Uma internacional da direita
A crescente articulação entre esses movimentos de direita revela a formação do que tem sido denominado de “Internacional de Direita”. Ana Carolina Marsicano, pesquisadora da Universidade Federal de Pernambuco, explica que essa corrente não envolve apenas a convergência de agendas entre católicos, evangélicos e ateus, mas também uma performance autoritária e ultraconservadora que se intensifica nas redes sociais. “A polarização social é alimentada por uma combinação de interesses que vai além da política”, ressalta Marsicano.
Além das pautas políticas, a coletividade religiosa desempenha um papel crucial nesse cenário, atuando como um centro de mobilização e arrecadação de recursos. Associações e grupos religiosos nos EUA, especialmente na Flórida, têm promovido eventos que visam engajar a extensa comunidade brasileira nos Estados Unidos. Essa conexão vai além do âmbito político, envolvendo um trabalho de base no campo assistencial e educacional.
Redes sociais e desinformação
Para manter sua base de apoio, o bolsonarismo tem utilizado a desinformação como estratégia. Casarões aponta que a narrativa de uma suposta perseguição judicial tem grande apelo entre os apoiadores do ex-presidente, mesmo diante de sua inelegibilidade. “Essa narrativa, que também se arma a partir das ideias que circulam nos EUA, alimenta a polarização e estimula a distribuição de fake news”, explica. O fenômeno das redes sociais fornece um espaço fértil para essas mensagens, permitindo que elas se espalhem com rapidez e eficácia.
A influência americana no Brasil
A relação com o trumpismo tem permitido ao bolsonarismo articular um novo contexto político no Brasil, desafiando as regulações do sistema democrático. A influência americana tem se mostrado benéfica para certos segmentos da elite política e econômica brasileira, que se beneficiam de um clima menos regulamentado em termos de redes sociais e liberdade de expressão. Nesse sentido, figuras como Paulo Figueiredo e Allan dos Santos se tornaram intermediários importantes nessa conexão.
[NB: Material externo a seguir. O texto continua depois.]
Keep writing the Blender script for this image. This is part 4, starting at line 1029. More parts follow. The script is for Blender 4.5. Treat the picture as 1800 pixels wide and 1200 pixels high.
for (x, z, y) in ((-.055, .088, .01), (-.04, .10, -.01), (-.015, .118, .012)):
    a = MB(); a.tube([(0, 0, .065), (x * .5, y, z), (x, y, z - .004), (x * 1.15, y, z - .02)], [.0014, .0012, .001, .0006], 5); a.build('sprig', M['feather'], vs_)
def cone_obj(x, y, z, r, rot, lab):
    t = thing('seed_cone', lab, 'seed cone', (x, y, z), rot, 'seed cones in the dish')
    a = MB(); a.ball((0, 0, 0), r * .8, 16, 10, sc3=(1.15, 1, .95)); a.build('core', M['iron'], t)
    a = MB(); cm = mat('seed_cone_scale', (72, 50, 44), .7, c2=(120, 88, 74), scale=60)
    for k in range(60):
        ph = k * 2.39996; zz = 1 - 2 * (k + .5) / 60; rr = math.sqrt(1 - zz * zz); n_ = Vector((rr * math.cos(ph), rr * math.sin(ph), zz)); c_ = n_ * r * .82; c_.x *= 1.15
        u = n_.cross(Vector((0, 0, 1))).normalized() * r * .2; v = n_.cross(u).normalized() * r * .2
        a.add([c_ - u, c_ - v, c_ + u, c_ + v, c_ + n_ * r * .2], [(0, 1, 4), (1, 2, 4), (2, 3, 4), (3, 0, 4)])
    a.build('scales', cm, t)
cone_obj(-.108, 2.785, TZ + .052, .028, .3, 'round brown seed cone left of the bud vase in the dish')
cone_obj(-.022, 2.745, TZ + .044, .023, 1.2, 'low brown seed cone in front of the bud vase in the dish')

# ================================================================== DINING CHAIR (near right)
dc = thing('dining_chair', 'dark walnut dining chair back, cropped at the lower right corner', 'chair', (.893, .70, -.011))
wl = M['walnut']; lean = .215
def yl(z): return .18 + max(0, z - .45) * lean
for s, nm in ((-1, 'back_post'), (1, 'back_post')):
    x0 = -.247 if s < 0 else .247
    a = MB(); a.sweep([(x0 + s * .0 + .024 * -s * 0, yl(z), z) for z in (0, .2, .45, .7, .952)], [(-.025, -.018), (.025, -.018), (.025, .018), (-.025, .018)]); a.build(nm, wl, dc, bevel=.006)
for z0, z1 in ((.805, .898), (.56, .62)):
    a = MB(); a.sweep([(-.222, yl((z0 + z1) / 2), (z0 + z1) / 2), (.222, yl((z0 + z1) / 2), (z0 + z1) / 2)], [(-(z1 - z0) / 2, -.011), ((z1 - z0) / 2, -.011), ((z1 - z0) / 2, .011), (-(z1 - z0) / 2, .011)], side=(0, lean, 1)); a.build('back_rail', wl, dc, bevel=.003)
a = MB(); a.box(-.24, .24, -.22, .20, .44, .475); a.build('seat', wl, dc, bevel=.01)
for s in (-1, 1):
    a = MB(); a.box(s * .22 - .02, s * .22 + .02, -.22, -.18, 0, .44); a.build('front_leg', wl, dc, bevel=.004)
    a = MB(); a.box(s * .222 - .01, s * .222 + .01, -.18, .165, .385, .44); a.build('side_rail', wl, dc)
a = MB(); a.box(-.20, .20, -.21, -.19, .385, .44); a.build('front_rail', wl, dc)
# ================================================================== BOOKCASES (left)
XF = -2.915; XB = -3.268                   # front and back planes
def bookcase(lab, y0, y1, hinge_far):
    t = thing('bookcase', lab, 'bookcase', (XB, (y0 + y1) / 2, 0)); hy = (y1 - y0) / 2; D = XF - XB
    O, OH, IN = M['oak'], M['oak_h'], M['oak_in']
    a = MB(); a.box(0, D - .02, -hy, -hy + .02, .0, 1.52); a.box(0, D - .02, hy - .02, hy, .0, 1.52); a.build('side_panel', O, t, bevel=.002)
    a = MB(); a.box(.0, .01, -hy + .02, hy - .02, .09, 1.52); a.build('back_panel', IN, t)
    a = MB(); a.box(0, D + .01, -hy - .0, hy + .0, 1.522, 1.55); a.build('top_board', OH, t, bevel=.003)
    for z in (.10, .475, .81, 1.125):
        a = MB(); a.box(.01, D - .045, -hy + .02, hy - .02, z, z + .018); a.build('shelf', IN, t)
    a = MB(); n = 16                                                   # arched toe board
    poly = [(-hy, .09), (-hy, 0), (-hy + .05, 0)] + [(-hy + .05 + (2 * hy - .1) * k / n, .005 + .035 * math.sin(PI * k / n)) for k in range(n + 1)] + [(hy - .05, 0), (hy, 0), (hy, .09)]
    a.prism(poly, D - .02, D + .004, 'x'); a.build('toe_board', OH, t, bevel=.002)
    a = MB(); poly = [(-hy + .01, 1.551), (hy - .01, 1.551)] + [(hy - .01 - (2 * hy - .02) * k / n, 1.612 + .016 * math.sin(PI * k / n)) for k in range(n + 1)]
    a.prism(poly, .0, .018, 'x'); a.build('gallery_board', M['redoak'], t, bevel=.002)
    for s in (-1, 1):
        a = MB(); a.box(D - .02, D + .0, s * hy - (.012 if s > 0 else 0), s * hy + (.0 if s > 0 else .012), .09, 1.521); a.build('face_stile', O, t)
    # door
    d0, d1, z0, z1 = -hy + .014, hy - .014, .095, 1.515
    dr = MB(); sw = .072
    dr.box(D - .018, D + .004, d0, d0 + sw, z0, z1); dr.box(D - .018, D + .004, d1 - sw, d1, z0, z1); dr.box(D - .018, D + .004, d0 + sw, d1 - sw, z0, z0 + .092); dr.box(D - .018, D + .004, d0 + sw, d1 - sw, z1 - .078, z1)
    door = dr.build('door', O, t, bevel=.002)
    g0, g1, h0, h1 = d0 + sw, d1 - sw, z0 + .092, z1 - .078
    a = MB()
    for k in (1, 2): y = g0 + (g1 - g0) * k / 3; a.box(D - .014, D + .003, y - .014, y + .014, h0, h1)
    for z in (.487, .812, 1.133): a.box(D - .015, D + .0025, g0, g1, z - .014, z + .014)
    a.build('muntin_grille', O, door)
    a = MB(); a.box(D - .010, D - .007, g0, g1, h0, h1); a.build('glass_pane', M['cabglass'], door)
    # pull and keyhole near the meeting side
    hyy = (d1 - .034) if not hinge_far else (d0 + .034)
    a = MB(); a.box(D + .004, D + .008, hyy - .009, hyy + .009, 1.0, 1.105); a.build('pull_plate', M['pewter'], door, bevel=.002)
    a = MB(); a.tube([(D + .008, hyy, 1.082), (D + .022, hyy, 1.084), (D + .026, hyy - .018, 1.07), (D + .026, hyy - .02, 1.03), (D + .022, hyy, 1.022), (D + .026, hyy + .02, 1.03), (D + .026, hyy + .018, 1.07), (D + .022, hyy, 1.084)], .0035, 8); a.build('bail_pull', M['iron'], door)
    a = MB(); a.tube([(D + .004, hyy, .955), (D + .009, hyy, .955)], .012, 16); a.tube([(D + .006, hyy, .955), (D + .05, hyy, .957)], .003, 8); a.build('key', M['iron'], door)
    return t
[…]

A aproximação com o governo americano, portanto, se revela uma estratégia para fortalecer a posição política do bolsonarismo frente aos desafios internos. Além disso, a crescente polarização e radicalização favorecem um discurso unificado capaz de unir diversas frentes conservadoras no Brasil e em outros países latino-americanos.
O futuro da extrema direita
No entanto, embora o bolsonarismo tenha apostado alto na aproximação com o trumpismo, essa estratégia não é isenta de riscos. Em alguns casos, a extrema direita global tem adotado uma abordagem mais cautelosa em relação a Trump, visto que suas políticas e retóricas podem ser percebidas como radicais demais, mesmo para os conservadores. Em países como a Argentina, Javier Milei, por exemplo, tem procurado estabilizar seu discurso, distanciando-se do extremismo.
Para os analistas, a questão que se coloca é até onde essas interações poderão sustentar e fortalecer movimentos de extrema direita nos próximos anos, especialmente nas eleições de 2026 no Brasil. As estruturas de apoio, tanto em termos de financiamento quanto de mobilização, parecem permanecer robustas, mas a eficácia desse alinhamento dependerá da capacidade de esses movimentos serem aceitos e legitimados tanto local quanto internacionalmente.
O cenário político continua dinâmico, e a internacionalização da extrema direita pode trazer novas mudanças significativas nas relações entre Brasil e Estados Unidos, ao mesmo tempo em que modifica a própria configuração interna do debate político brasileiro.